Get to it Jeremy Corbyn.

Families have been riven over Brexit.  Ours included.

David Roy.  What of you?  All through my childhood I wished you dead.

I am 8 years old. There is a poster on the wall of my Stanley Road bedroom and on the back of the poster I wrote:  I wish you were dead.  Now he is.  For all the abuse, cruelty and misery of our childhood… he suffered a few short weeks of excruciating pain.

My mother was sad because at the end he was so weak and demented.  She remembered him strong and active.  She said she was, ‘sad’.  She chooses not to remember him as the violent, vicious abuser he was.  She chooses to forget how he tried to run her down when she attempted to leave their vile marriage.  Her boyfriend remembers, surely the beating David Roy delivered leaving him broken and bloody?  My friend Ana said, good riddance.

The end of such a potent chapter in my life.  I am unusually confused about his death.  I am elated and strangely moved.  I owe him something… I have waited for this moment my entire life.  I remember how he refused to let Billy Childish stay at our house one winters night after he and Rachel missed the last train home to Rochester.  I remember, he hated the miners and loved Margaret Thatcher.  I wore my Solidarity With The Miners badge.  He was furious.  He voted Tory.  The most vicious, self-serving kind.  He took me to watch football every weekend.  He took me to the garage where he worked and I snorted petrol fumes to get by.  My childhood, in that house… was excruciatingly dull and filled with fear.  That family, those people, those limited, strangled ideas.
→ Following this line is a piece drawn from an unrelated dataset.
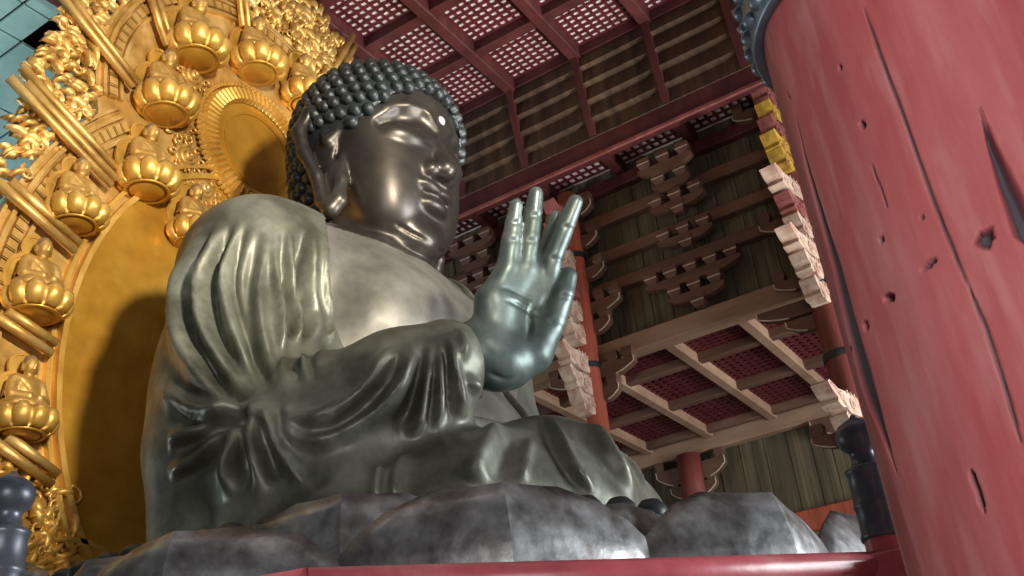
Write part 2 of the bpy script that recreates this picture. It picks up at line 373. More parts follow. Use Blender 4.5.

Now, of course, they embrace Brexit.

My brother Stuart had children his own father was loathed to see.  My brother Stuart was also beaten.  He said to me once, “He would have gone to prison for doing what he did to us… if he had done that today.”  Bloody right he would.  And then I remember just how much effort it took to forgive him.  And when I went to see him and told him that he had been cruel but I forgave him and he tried to hug me but I stood as stiff as a board.  He was working in the arcade on Herne Bay promenade.  He was wearing latex surgical gloves.  He worked hard to ignore his crimes against us and we in turn colluded with him by not calling the police… like so many families held hostage by men like that.

I told my mother I forgave him, she said, “Why did you do that?  You let him off the hook.”

“No”, I replied, “I let ME off the hook.”

I have never forgiven my mother.  I have never attempted to forgive her.  I have only tried to make things better for her by persuading her to take what was hers.  She refused my advice.  She left with nothing.  I’m sure this blog is just the tip of the iceberg.  I will write more tomorrow.  Good bye David William Roy.  I have your name and the scars you left on me, both physical and emotional.  It looks like I am stuck with both.